From the top of the crag: looking down the Ennerdale Valley.

It was an amazing climb, not because of its difficulty, but because of its difficulty. If that makes sense? In modern standards it is not really that difficult and it can be easily protected with modern day protection, but back in 1934 it would have been a totally different story. The protection used back then must have made the final groove extremely bold for the leader and this in itself puts a lot of things into perspective in my life, but also inspires me at the same time.

Looking across to the layback crack on the second pitch whilst descending, by abseil, after a successful ascent.

Routes like the one we ascended today puts climbing on a level beyond the simplicity of moving on rock and pulling on holds, which at times is a nice thing, but the history behind these routes and the areas in which you explore, in order to reach the routes, makes climbing so much more and this is nice.

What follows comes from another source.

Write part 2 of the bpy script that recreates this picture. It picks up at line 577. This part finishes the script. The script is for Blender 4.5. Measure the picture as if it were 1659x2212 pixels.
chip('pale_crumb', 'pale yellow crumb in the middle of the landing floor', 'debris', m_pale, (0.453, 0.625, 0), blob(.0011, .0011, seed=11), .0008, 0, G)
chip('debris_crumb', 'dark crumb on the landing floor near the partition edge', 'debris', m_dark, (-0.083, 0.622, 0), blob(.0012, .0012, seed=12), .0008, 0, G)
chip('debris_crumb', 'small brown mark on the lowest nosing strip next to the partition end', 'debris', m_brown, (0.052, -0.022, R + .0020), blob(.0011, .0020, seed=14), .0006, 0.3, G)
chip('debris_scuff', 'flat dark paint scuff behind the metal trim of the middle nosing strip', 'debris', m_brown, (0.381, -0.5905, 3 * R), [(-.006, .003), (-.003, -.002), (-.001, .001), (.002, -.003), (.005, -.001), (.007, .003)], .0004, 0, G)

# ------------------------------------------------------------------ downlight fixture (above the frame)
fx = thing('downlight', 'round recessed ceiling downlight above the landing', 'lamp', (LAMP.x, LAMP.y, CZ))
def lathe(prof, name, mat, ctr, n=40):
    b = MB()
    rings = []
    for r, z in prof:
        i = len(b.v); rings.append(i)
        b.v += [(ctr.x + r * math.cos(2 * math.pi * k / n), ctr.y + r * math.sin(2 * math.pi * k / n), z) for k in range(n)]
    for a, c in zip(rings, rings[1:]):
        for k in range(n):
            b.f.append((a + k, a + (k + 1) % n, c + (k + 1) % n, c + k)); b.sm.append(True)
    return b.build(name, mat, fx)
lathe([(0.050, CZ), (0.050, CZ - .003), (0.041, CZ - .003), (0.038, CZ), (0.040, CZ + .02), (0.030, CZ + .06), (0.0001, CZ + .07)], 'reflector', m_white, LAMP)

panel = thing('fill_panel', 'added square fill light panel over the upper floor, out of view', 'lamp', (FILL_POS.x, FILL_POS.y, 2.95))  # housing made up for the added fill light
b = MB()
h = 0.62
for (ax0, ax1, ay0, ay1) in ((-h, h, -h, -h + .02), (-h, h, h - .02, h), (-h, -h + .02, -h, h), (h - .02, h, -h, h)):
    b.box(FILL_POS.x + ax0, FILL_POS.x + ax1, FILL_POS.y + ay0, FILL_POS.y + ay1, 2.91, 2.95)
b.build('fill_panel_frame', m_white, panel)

In fact it is better than nice; it gives you energy, motivation and inspiration not just for climbing, but for life.

I think I'll head out tomorrow evening for some thought of climbing fun and then on Wednesday I may head to Scafell to check out Central Buttress: the hardest rock climb in the UK... well in 1914 anyway.


Good lines, stay safe and see you on the wet stuff...
Iain

1 comment:

Dennis Hodgson said...

I rate Engineers Slab the best VS in the Lakes, but if you haven't done Eliminate A on Dow or The Crack on Gimmer, they come close.

A couple of points: [1] Moses' Sledgate has nothing to do with the wadd from Seathwaite. Moses was a moonshiner!

[2] "Just over an hour from Honister to Gable Crag". Are you kidding? I'd allow two hours [it took two and a half on the return last time I visited, although that's because we didn't get off the crag until 10.30pm].